— Start Data excerpt —

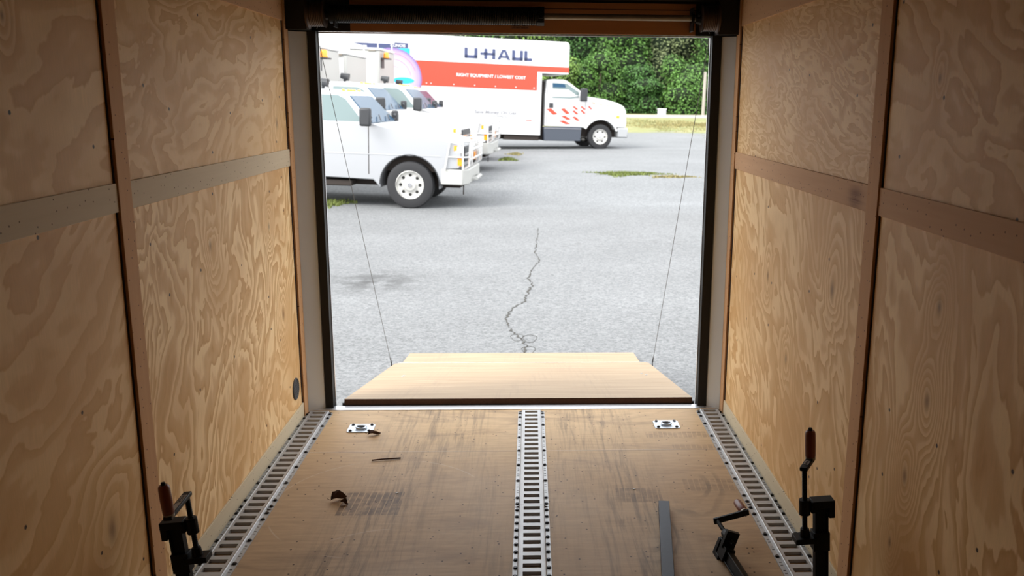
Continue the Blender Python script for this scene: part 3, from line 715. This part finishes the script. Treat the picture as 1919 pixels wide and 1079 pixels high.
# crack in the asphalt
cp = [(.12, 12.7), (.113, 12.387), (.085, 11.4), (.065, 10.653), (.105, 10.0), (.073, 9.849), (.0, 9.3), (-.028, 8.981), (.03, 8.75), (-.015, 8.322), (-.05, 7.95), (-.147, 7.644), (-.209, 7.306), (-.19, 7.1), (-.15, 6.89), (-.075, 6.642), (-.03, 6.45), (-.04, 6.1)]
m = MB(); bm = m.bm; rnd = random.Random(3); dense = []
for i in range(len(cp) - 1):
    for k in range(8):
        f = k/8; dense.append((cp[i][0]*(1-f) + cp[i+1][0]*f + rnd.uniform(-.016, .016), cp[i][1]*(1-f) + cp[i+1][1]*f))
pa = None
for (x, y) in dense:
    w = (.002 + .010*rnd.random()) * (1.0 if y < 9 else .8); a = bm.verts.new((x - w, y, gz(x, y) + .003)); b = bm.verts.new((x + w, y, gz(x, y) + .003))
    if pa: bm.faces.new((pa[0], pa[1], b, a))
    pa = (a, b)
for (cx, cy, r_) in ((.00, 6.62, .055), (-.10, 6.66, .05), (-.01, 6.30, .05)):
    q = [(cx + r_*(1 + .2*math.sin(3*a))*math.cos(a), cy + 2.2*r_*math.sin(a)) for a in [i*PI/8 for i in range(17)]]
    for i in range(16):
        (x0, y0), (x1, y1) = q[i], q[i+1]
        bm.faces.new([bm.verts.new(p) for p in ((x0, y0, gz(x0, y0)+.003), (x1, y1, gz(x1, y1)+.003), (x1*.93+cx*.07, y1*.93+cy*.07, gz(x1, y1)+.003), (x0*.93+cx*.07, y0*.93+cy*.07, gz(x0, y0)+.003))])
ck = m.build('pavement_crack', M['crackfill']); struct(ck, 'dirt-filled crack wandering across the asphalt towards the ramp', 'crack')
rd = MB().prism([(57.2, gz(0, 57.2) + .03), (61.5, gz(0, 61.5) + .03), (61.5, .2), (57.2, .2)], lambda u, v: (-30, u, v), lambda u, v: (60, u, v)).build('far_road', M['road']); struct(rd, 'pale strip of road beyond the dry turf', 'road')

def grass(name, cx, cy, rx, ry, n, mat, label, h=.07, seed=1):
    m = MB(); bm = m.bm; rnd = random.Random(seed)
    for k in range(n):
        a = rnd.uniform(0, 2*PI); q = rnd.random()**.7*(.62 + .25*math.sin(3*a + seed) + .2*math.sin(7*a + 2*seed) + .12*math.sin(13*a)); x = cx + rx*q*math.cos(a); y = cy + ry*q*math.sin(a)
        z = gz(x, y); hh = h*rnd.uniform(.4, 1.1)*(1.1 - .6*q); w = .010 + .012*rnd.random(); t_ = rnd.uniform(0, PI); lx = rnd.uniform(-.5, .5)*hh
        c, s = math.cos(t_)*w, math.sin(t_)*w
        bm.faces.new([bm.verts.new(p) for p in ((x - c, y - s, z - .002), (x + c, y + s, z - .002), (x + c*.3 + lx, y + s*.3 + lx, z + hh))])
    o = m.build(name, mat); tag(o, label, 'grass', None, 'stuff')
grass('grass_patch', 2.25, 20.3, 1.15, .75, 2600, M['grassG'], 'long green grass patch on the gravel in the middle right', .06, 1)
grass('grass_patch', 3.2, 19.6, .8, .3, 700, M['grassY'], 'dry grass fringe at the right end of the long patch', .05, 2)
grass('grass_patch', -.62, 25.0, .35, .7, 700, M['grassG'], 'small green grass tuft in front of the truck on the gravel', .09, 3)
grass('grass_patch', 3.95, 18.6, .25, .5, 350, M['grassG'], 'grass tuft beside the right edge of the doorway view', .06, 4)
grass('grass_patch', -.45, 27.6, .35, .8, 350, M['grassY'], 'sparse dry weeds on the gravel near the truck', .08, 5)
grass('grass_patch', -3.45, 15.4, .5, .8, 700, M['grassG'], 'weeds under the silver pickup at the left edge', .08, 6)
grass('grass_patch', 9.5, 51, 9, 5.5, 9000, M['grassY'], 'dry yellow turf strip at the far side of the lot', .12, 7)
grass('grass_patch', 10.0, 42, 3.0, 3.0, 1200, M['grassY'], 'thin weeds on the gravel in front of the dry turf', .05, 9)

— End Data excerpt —

_Requirements_:
Make an exact copy of the lines from the top of the material through the line with "rd = MB().prism([(57.2, gz(0, 57.2)", pictures excluded.

_Result of this task_:
Continue the Blender Python script for this scene: part 3, from line 715. This part finishes the script. Treat the picture as 1919 pixels wide and 1079 pixels high.
# crack in the asphalt
cp = [(.12, 12.7), (.113, 12.387), (.085, 11.4), (.065, 10.653), (.105, 10.0), (.073, 9.849), (.0, 9.3), (-.028, 8.981), (.03, 8.75), (-.015, 8.322), (-.05, 7.95), (-.147, 7.644), (-.209, 7.306), (-.19, 7.1), (-.15, 6.89), (-.075, 6.642), (-.03, 6.45), (-.04, 6.1)]
m = MB(); bm = m.bm; rnd = random.Random(3); dense = []
for i in range(len(cp) - 1):
    for k in range(8):
        f = k/8; dense.append((cp[i][0]*(1-f) + cp[i+1][0]*f + rnd.uniform(-.016, .016), cp[i][1]*(1-f) + cp[i+1][1]*f))
pa = None
for (x, y) in dense:
    w = (.002 + .010*rnd.random()) * (1.0 if y < 9 else .8); a = bm.verts.new((x - w, y, gz(x, y) + .003)); b = bm.verts.new((x + w, y, gz(x, y) + .003))
    if pa: bm.faces.new((pa[0], pa[1], b, a))
    pa = (a, b)
for (cx, cy, r_) in ((.00, 6.62, .055), (-.10, 6.66, .05), (-.01, 6.30, .05)):
    q = [(cx + r_*(1 + .2*math.sin(3*a))*math.cos(a), cy + 2.2*r_*math.sin(a)) for a in [i*PI/8 for i in range(17)]]
    for i in range(16):
        (x0, y0), (x1, y1) = q[i], q[i+1]
        bm.faces.new([bm.verts.new(p) for p in ((x0, y0, gz(x0, y0)+.003), (x1, y1, gz(x1, y1)+.003), (x1*.93+cx*.07, y1*.93+cy*.07, gz(x1, y1)+.003), (x0*.93+cx*.07, y0*.93+cy*.07, gz(x0, y0)+.003))])
ck = m.build('pavement_crack', M['crackfill']); struct(ck, 'dirt-filled crack wandering across the asphalt towards the ramp', 'crack')
rd = MB().prism([(57.2, gz(0, 57.2) + .03), (61.5, gz(0, 61.5) + .03), (61.5, .2), (57.2, .2)], lambda u, v: (-30, u, v), lambda u, v: (60, u, v)).build('far_road', M['road']); struct(rd, 'pale strip of road beyond the dry turf', 'road')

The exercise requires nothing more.